TRIESTE – “Tutto può la volontà” era solito dire Giulio Viozzi a Dario De Rosa, pianista del Trio di Trieste, una delle formazioni emergenti del panorama musicale triestino negli anni ’50, destinata a imporsi a livello nazionale e internazionale per circa mezzo secolo. A questa storica formazione è dedicata la seconda conferenza concerto, organizzata dal Comune di Trieste mercoledì, 6 novembre 2024, presso la Sala “Bobi Bazlen” del Civico Museo Teatrale “Carlo Schmidl” di Trieste, alle 17.30. L’evento è parte del mini-ciclo “La Musica da Camera di Giulio Viozzi,” rassegna storico-musicale organizzata dal Comune di Trieste per celebrare i 70 anni del ritorno della città all’Italia.
Protagonisti dell’evento
I protagonisti della serata saranno Marco Favento (violino), Massimo Favento (violoncello) e Corrado Gulin (pianoforte) del Gruppo Strumentale Lumen Harmonicum, affiancati da Corrado Maurel, pubblicista e critico musicale, che offrirà contributi musicologici e aneddotici.

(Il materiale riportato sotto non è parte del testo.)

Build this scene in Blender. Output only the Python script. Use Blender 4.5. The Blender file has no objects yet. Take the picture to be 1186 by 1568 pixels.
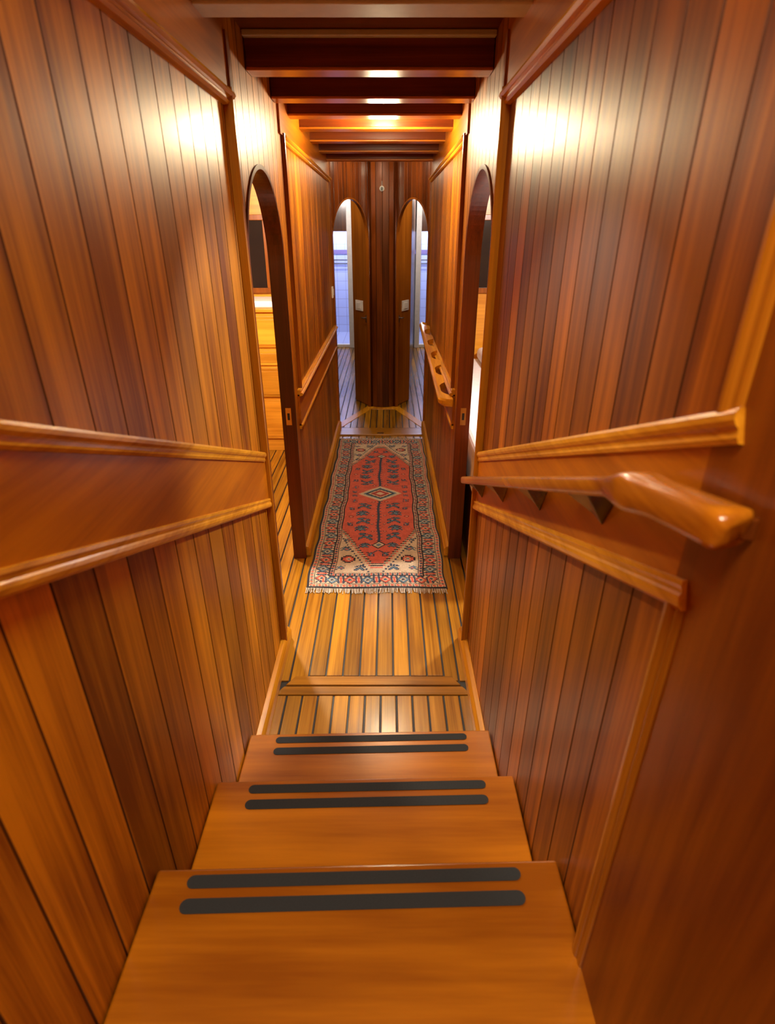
import bpy, math, random
import numpy as np
from mathutils import Vector
random.seed(4); np.random.seed(4)
S=1.7
def Z(z): return (z+1)*S
XL,XR=-.28,.21
sc=bpy.context.scene
try: sc.view_settings.view_transform='Standard'; sc.view_settings.look='None'
except Exception as e: print(e)

# ------------------------------------------------------------ materials
def mat_base(name):
    m=bpy.data.materials.new(name); m.use_nodes=True
    nt=m.node_tree; b=nt.nodes['Principled BSDF']
    return m,nt,b
def wood(name,axis,dark,light,rough=.34,streak=38,vary=.3,bump=.12,coat=.10,mottle=.45,lo=.4,hi=.62,spec=.32):
    m,nt,b=mat_base(name); N=nt.nodes; L=nt.links
    tc=N.new('ShaderNodeTexCoord'); at=N.new('ShaderNodeAttribute'); at.attribute_name='prnd'
    off=N.new('ShaderNodeVectorMath'); off.operation='MULTIPLY_ADD'
    L.new(at.outputs['Fac'],off.inputs[0]); off.inputs[1].default_value=(7,13,9); L.new(tc.outputs['Object'],off.inputs[2])
    def noise(sc_,along,detail,rgh=.6,dist=0):
        mp=N.new('ShaderNodeMapping'); s=[sc_]*3; s['xyz'.index(axis)]=along
        mp.inputs['Scale'].default_value=s; L.new(off.outputs[0],mp.inputs['Vector'])
        n=N.new('ShaderNodeTexNoise'); n.inputs['Scale'].default_value=1; n.inputs['Detail'].default_value=detail
        n.inputs['Roughness'].default_value=rgh; n.inputs['Distortion'].default_value=dist
        L.new(mp.outputs[0],n.inputs['Vector']); return n
    n1=noise(streak,.9,4,.6,.3); n2=noise(streak*5,5,3); n3=noise(4,1.1,2)
    def mix(a,b_,f):
        x=N.new('ShaderNodeMix'); x.data_type='FLOAT'; x.inputs[0].default_value=f
        L.new(a,x.inputs[2]); L.new(b_,x.inputs[3]); return x.outputs[0]
    k=mix(mix(n1.outputs['Fac'],n2.outputs['Fac'],.3),n3.outputs['Fac'],mottle)
    r=N.new('ShaderNodeValToRGB'); r.color_ramp.elements[0].position=lo; r.color_ramp.elements[1].position=hi
    r.color_ramp.elements[0].color=dark; r.color_ramp.elements[1].color=light
    L.new(k,r.inputs[0])
    mr=N.new('ShaderNodeMapRange'); L.new(at.outputs['Fac'],mr.inputs[0]); mr.inputs[3].default_value=1-vary; mr.inputs[4].default_value=1+vary*.6
    vm=N.new('ShaderNodeVectorMath'); vm.operation='SCALE'; L.new(r.outputs[0],vm.inputs[0]); L.new(mr.outputs[0],vm.inputs['Scale'])
    L.new(vm.outputs[0],b.inputs['Base Color'])
    b.inputs['Roughness'].default_value=rough; b.inputs['Coat Weight'].default_value=coat; b.inputs['Coat Roughness'].default_value=.18
    b.inputs['Specular IOR Level'].default_value=spec
    bp=N.new('ShaderNodeBump'); bp.inputs['Strength'].default_value=bump; bp.inputs['Distance'].default_value=.004
    L.new(k,bp.inputs['Height']); L.new(bp.outputs[0],b.inputs['Normal'])
    return m
def plain(name,col,rough=.5,metal=0,noise=.12,scale=30,emit=None,es=0):
    m,nt,b=mat_base(name); N=nt.nodes; L=nt.links
    tc=N.new('ShaderNodeTexCoord'); n=N.new('ShaderNodeTexNoise'); n.inputs['Scale'].default_value=scale; n.inputs['Detail'].default_value=3
    L.new(tc.outputs['Object'],n.inputs['Vector'])
    r=N.new('ShaderNodeValToRGB'); 
    r.color_ramp.elements[0].color=tuple(c*(1-noise) for c in col[:3])+(1,); r.color_ramp.elements[1].color=tuple(min(1,c*(1+noise)) for c in col[:3])+(1,)
    L.new(n.outputs['Fac'],r.inputs[0]); L.new(r.outputs[0],b.inputs['Base Color'])
    b.inputs['Roughness'].default_value=rough; b.inputs['Metallic'].default_value=metal
    if emit: b.inputs['Emission Color'].default_value=emit; b.inputs['Emission Strength'].default_value=es
    return m
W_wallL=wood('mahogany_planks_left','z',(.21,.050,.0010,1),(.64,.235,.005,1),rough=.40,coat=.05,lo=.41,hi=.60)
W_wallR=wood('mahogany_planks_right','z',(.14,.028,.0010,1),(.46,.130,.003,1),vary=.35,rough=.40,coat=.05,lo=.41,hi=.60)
W_rail=wood('mahogany_rail','y',(.30,.075,.0015,1),(.60,.19,.004,1),rough=.34,streak=22,vary=.15)
W_mould=wood('teak_moulding','y',(.40,.14,.004,1),(.74,.33,.018,1),rough=.25,vary=.12)
W_grab=wood('grab_rail_wood','y',(.30,.08,.003,1),(.62,.22,.01,1),rough=.2,vary=.1,coat=.4,spec=.5)
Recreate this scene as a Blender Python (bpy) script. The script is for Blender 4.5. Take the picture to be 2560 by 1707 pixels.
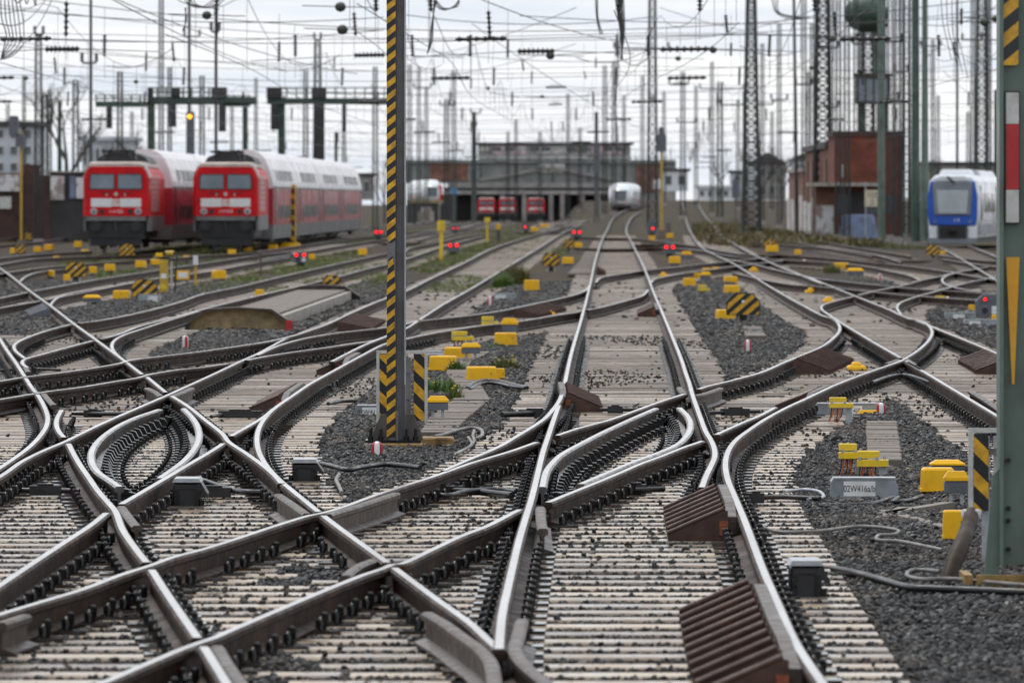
import bpy, math, random
import numpy as np
from mathutils import Vector, Matrix
random.seed(7); RNG = np.random.default_rng(7)
S = bpy.context.scene
for o in list(bpy.data.objects): bpy.data.objects.remove(o)
C = S.collection
R = math.radians

# ---------------------------------------------------------------- camera
F, CX, HY, H = 16000.0, 1280.0, 500.0, 2.19      # focal length (photo px), photo centre, horizon row, eye height above rail top
cam = bpy.data.cameras.new('camera'); camo = bpy.data.objects.new('camera', cam); C.objects.link(camo)
camo.location = (0, 0, H); camo.rotation_euler = (R(90), 0, 0)
cam.sensor_width = 36; cam.lens = F/2560*36; cam.shift_y = -(853.5-HY)/2560
cam.clip_start = 0.5; cam.clip_end = 6000
cam.dof.use_dof = True; cam.dof.focus_distance = 58; cam.dof.aperture_fstop = 5.8; cam.dof.aperture_blades = 9
S.camera = camo

# ---------------------------------------------------------------- sky, sun, exposure
SUN_EL, SUN_AZ = R(58), R(-25)                    # high behind the thin cloud, ahead of the camera and a little to the left
w = bpy.data.worlds.new('World'); S.world = w; w.use_nodes = True
nt = w.node_tree; N, L = nt.nodes, nt.links; N.clear()
out = N.new('ShaderNodeOutputWorld')
sky = N.new('ShaderNodeTexSky'); sky.sky_type = 'NISHITA'; sky.sun_disc = False
sky.sun_elevation = SUN_EL; sky.sun_rotation = SUN_AZ; sky.air_density = 1.2; sky.dust_density = 2.5
bg1 = N.new('ShaderNodeBackground'); bg1.inputs[1].default_value = 0.10
L.new(sky.outputs[0], bg1.inputs[0])
tc = N.new('ShaderNodeTexCoord'); mp = N.new('ShaderNodeMapping'); mp.inputs['Scale'].default_value = (9, 9, 120)
L.new(tc.outputs['Generated'], mp.inputs[0])
nz = N.new('ShaderNodeTexNoise'); nz.inputs['Scale'].default_value = 1.0; nz.inputs['Detail'].default_value = 5; nz.inputs['Roughness'].default_value = 0.55
L.new(mp.outputs[0], nz.inputs['Vector'])
cr = N.new('ShaderNodeValToRGB'); cr.color_ramp.elements[0].position = 0.36; cr.color_ramp.elements[1].position = 0.62
cr.color_ramp.elements[0].color = (0.70, 0.77, 0.87, 1); cr.color_ramp.elements[1].color = (0.97, 0.98, 1.0, 1)
L.new(nz.outputs[0], cr.inputs[0])
bg2 = N.new('ShaderNodeBackground'); bg2.inputs[1].default_value = 1.02
L.new(cr.outputs[0], bg2.inputs[0])
mx = N.new('ShaderNodeMixShader'); mx.inputs[0].default_value = 0.86
L.new(bg1.outputs[0], mx.inputs[1]); L.new(bg2.outputs[0], mx.inputs[2]); L.new(mx.outputs[0], out.inputs[0])
sl = bpy.data.lights.new('sun', 'SUN'); sl.energy = 1.5; sl.angle = R(16); sl.color = (1, 0.96, 0.9)
so = bpy.data.objects.new('sun', sl); C.objects.link(so)
so.rotation_euler = Vector((-math.sin(SUN_AZ)*math.cos(SUN_EL)*-1, math.cos(SUN_AZ)*math.cos(SUN_EL), math.sin(SUN_EL))).to_track_quat('Z', 'Y').to_euler()
so.location = (0, 0, 60)
S.view_settings.view_transform = 'Standard'; S.view_settings.look = 'None'; S.view_settings.exposure = 0.24; S.view_settings.gamma = 1
S.view_settings.use_curve_mapping = False
S.render.engine = 'CYCLES'; S.cycles.use_denoising = True; S.cycles.max_bounces = 6; S.cycles.diffuse_bounces = 3; S.cycles.glossy_bounces = 3

# ---------------------------------------------------------------- materials
MATS = {}
def mat(name, c1, c2=None, rough=0.5, metal=0.0, scale=8.0, bump=0.0, rvar=0.15, spec=0.5, lo=0.35, hi=0.65, c3=None, s3=1.5, stretch=None, emit=None):
    """Principled material whose colour wanders between c1 and c2 (fine noise) and c3 (broad stains)."""
    if name in MATS: return MATS[name]
    m = bpy.data.materials.new(name); m.use_nodes = True; t = m.node_tree; n, l = t.nodes, t.links
    b = n['Principled BSDF']; b.inputs['Metallic'].default_value = metal; b.inputs['Roughness'].default_value = rough
    b.inputs['Specular IOR Level'].default_value = spec
    if emit:
        b.inputs['Base Color'].default_value = (*c1, 1); b.inputs['Emission Color'].default_value = (*c1, 1); b.inputs['Emission Strength'].default_value = emit
        MATS[name] = m; return m
    c2 = c2 or tuple(x*0.75 for x in c1)
    co = n.new('ShaderNodeTexCoord'); g = n.new('ShaderNodeNewGeometry')
    vec = g.outputs['Position']
    if stretch:
        k = n.new('ShaderNodeMapping'); k.inputs['Scale'].default_value = stretch; l.new(vec, k.inputs[0]); vec = k.outputs[0]
    z = n.new('ShaderNodeTexNoise'); z.inputs['Scale'].default_value = scale; z.inputs['Detail'].default_value = 6; z.inputs['Roughness'].default_value = 0.62
    l.new(vec, z.inputs['Vector'])
    r = n.new('ShaderNodeValToRGB'); r.color_ramp.elements[0].position = lo; r.color_ramp.elements[1].position = hi
    r.color_ramp.elements[0].color = (*c2, 1); r.color_ramp.elements[1].color = (*c1, 1); l.new(z.outputs[0], r.inputs[0])
    col = r.outputs[0]
    if c3:
        z3 = n.new('ShaderNodeTexNoise'); z3.inputs['Scale'].default_value = s3; z3.inputs['Detail'].default_value = 5; l.new(vec, z3.inputs['Vector'])
        r3 = n.new('ShaderNodeValToRGB'); r3.color_ramp.elements[0].position = 0.50; r3.color_ramp.elements[1].position = 0.68
        l.new(z3.outputs[0], r3.inputs[0])
        mxx = n.new('ShaderNodeMix'); mxx.data_type = 'RGBA'; l.new(r3.outputs[0], mxx.inputs[0]); l.new(col, mxx.inputs[6]); mxx.inputs[7].default_value = (*c3, 1)
        col = mxx.outputs[2]
    l.new(col, b.inputs['Base Color'])
    if rvar:
        a = n.new('ShaderNodeMapRange'); a.inputs[1].default_value = 0.3; a.inputs[2].default_value = 0.7
        a.inputs[3].default_value = max(0.03, rough-rvar); a.inputs[4].default_value = min(1, rough+rvar)
        z2 = n.new('ShaderNodeTexNoise'); z2.inputs['Scale'].default_value = scale*0.6; z2.inputs['Detail'].default_value = 4; l.new(vec, z2.inputs['Vector'])
        l.new(z2.outputs[0], a.inputs[0]); l.new(a.outputs[0], b.inputs['Roughness'])
    if bump:
        bp = n.new('ShaderNodeBump'); bp.inputs['Strength'].default_value = bump; bp.inputs['Distance'].default_value = 0.02
        l.new(z.outputs[0], bp.inputs['Height']); l.new(bp.outputs[0], b.inputs['Normal'])
    MATS[name] = m; return m

def stripes_mat(name, ca, cb, vec, period, duty=0.5, rough=0.4, off=0.0):
    """Printed hazard stripes: bands across the object-space direction vec."""
    m = bpy.data.materials.new(name); m.use_nodes = True; t = m.node_tree; n, l = t.nodes, t.links; b = n['Principled BSDF']
    co = n.new('ShaderNodeTexCoord'); d = n.new('ShaderNodeVectorMath'); d.operation = 'DOT_PRODUCT'; d.inputs[1].default_value = vec
    l.new(co.outputs['Object'], d.inputs[0])
    a = n.new('ShaderNodeMath'); a.operation = 'MULTIPLY_ADD'; a.inputs[1].default_value = 1/period; a.inputs[2].default_value = off; l.new(d.outputs['Value'], a.inputs[0])
    fr = n.new('ShaderNodeMath'); fr.operation = 'FRACT'; l.new(a.outputs[0], fr.inputs[0])
    gt = n.new('ShaderNodeMath'); gt.operation = 'GREATER_THAN'; gt.inputs[1].default_value = duty; l.new(fr.outputs[0], gt.inputs[0])
    mxx = n.new('ShaderNodeMix'); mxx.data_type = 'RGBA'; l.new(gt.outputs[0], mxx.inputs[0]); mxx.inputs[6].default_value = (*ca, 1); mxx.inputs[7].default_value = (*cb, 1)
    z = n.new('ShaderNodeTexNoise'); z.inputs['Scale'].default_value = 14; z.inputs['Detail'].default_value = 5; l.new(co.outputs['Object'], z.inputs['Vector'])
    rr = n.new('ShaderNodeMapRange'); rr.inputs[1].default_value = 0.3; rr.inputs[2].default_value = 0.75; rr.inputs[3].default_value = 0.50; rr.inputs[4].default_value = 1.1
    l.new(z.outputs[0], rr.inputs[0])
    mm = n.new('ShaderNodeMix'); mm.data_type = 'RGBA'; mm.blend_type = 'MULTIPLY'; mm.inputs[0].default_value = 1
    l.new(mxx.outputs[2], mm.inputs[6]); l.new(rr.outputs[0], mm.inputs[7]); l.new(mm.outputs[2], b.inputs['Base Color'])
    z4 = n.new('ShaderNodeTexNoise'); z4.inputs['Scale'].default_value = 22; z4.inputs['Detail'].default_value = 8; z4.inputs['Roughness'].default_value = 0.75; l.new(co.outputs['Object'], z4.inputs['Vector'])
    r4 = n.new('ShaderNodeValToRGB'); r4.color_ramp.elements[0].position = 0.62; r4.color_ramp.elements[1].position = 0.70; l.new(z4.outputs[0], r4.inputs[0])
    m4 = n.new('ShaderNodeMix'); m4.data_type = 'RGBA'; l.new(r4.outputs[0], m4.inputs[0]); l.new(mm.outputs[2], m4.inputs[6]); m4.inputs[7].default_value = (0.12, 0.085, 0.05, 1); l.new(m4.outputs[2], b.inputs['Base Color'])
    b.inputs['Roughness'].default_value = rough
    return m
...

Un tributo a Dario De Rosa e al Trio di Trieste
Dario De Rosa, noto per il suo umorismo, descriveva Viozzi come un “inguaribile attivista musicale e culturale,” paragonandolo a Emil Zatopek, il leggendario atleta olimpico. Nella celebrazione del loro settecentesimo concerto, Viozzi scrisse che “la loro Arte, che non conosce rivali, non ammette soste nel suo cammino ininterrotto.” Questo spirito di continua ricerca musicale portò Viozzi a comporre nel 1956 il suo Trio per violino, violoncello e pianoforte, un’opera complessa in tre movimenti: Incontro, Canzone, Rapsodia.
L’opera di Giulio Viozzi
Nell’Incontro, gli strumenti sembrano non “incontrarsi mai,” con un continuo inseguirsi che ricorda una corsa ad ostacoli. Nella Canzone, la ricerca di un tema diventa una sfida sia per l’esecutore che per l’ascoltatore. Infine, la Rapsodia combina ritmi jazzistici, omaggiando Dave Brubeck, con una marcetta che si ispira a Casella e Stravinskij, creando una sonorità che fa “deragliare” gli strumenti. Questo Trio è considerato una delle opere da camera più audaci del periodo.
L’attaccamento di Viozzi agli strumenti ad arco, in particolare il violino e il violoncello, è evidente anche nella Serenata per violoncello e pianoforte, scritta nel 1933, e in altri brani come Pensiero (1938) e la Prima Sonata per violino e pianoforte (1946), che mostrano già i segni distintivi della sua estetica.